Thursday, May 09, 2024

26. A Ticket to Hell by Harry Whittington

Ah, that's more like it.  After slogging through the muddled and over-stuffed Blue Moon, I needed a well-written palate cleanser and who better to turn to than paperback pro Harry Wittington. This book starts out moving forward, lean and focused with a trunkful of intrigue.  A guy (whose name we later learn is Ric Durazo) is driving a porsche fast across a desert state. He's picked up a young punk hitchhiker and he knows the punk is going to try and roll him.  In the first few pages, you that he is bitter, that he is tough and that he has some kind of mission in the small town of Los Solanos, New Mexico.

For some reason, he is supposed to check into a specific motel and lay low there, awaiting a call.  Of course, right away there is trouble. The hotel owner's wife has "her pants on fire" (I love this phrase) and immediately becomes resentful and nosy when Ric rejects her advances.  Worse, while waiting in his room and looking through the blinds, he sees the dude in the cabin next door sneak out, turn off the gas line (which will kill the pilot light to the heater) and then turn it back on again, seemingly attempting to murder his wife asleep inside.  And thus the moral choice is thrust upon him, either don't get involved and wait for the phone call (whose provenance is not yet explained but is clearly of the ultimate importance to Ric) or go out and save the girl.

Ric, of course, does get involved and shit gets complicated.  As it turns out, Ric's back story and his reason for being out there is the main narrative and more interesting.  Whittington does an expert job of both putting Ric in an impossible position and slowly teasing out what he is doing out there.  We get a long chase in the desert mountains, some intense romance (hinging on Ric providing the woman with her first real orgasm, which is either a bit much or quite fun or both) and a cool shoot-out.  It's an intense, readable little thriller, though ultimately falls on the heroic rather than noir side (which I appreciated, being a big softie).

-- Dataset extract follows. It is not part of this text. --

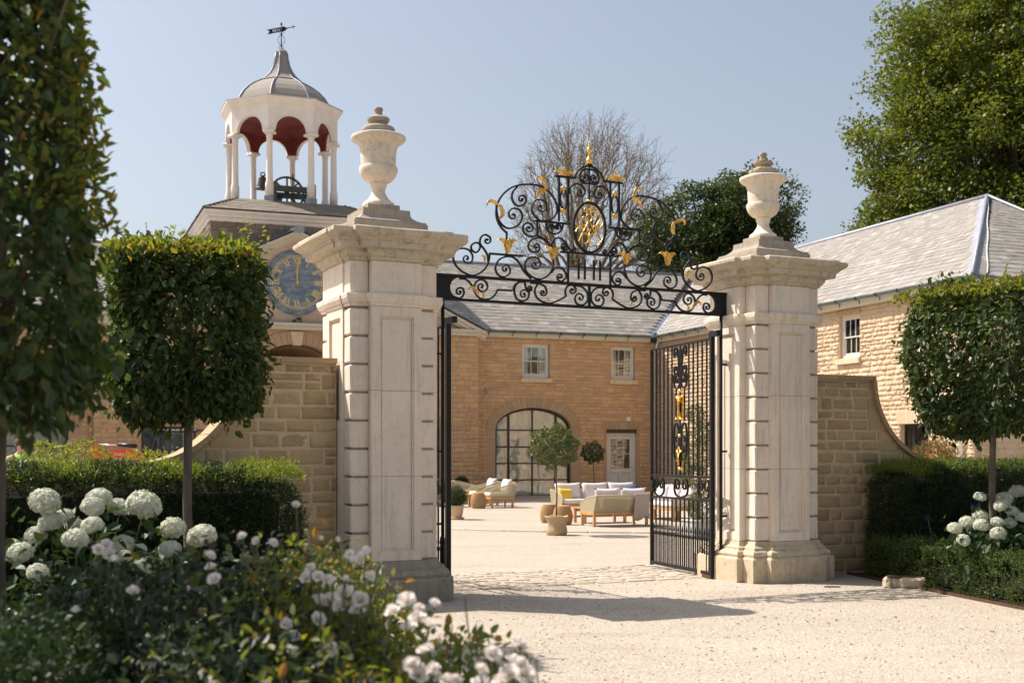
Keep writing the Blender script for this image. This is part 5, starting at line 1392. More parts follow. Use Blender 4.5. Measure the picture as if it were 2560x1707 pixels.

I picked up this Black Lizard edition for a buck at the Oakland Museum White Elephant sale.  I actually have a very minor indirect history with Black Lizard books. I worked during my college years at a book distribution warehouse for a minor empire of used books and remainders and they had an excellent collection of Black Lizards.  The story goes that Barry Gifford himself delivered them and was a total asshole to the point that he was throwing boxes of books from the back of the truck onto the guys from the warehouse trying to unload them.  It never was explained what he was so mad about, but I'll forgive him as Black Lizard books was crucial to reviving the careers and reputations of several great crime authors and The Devil Thumbs a Ride and other Unforgettable Films is one of my all-time favourite books.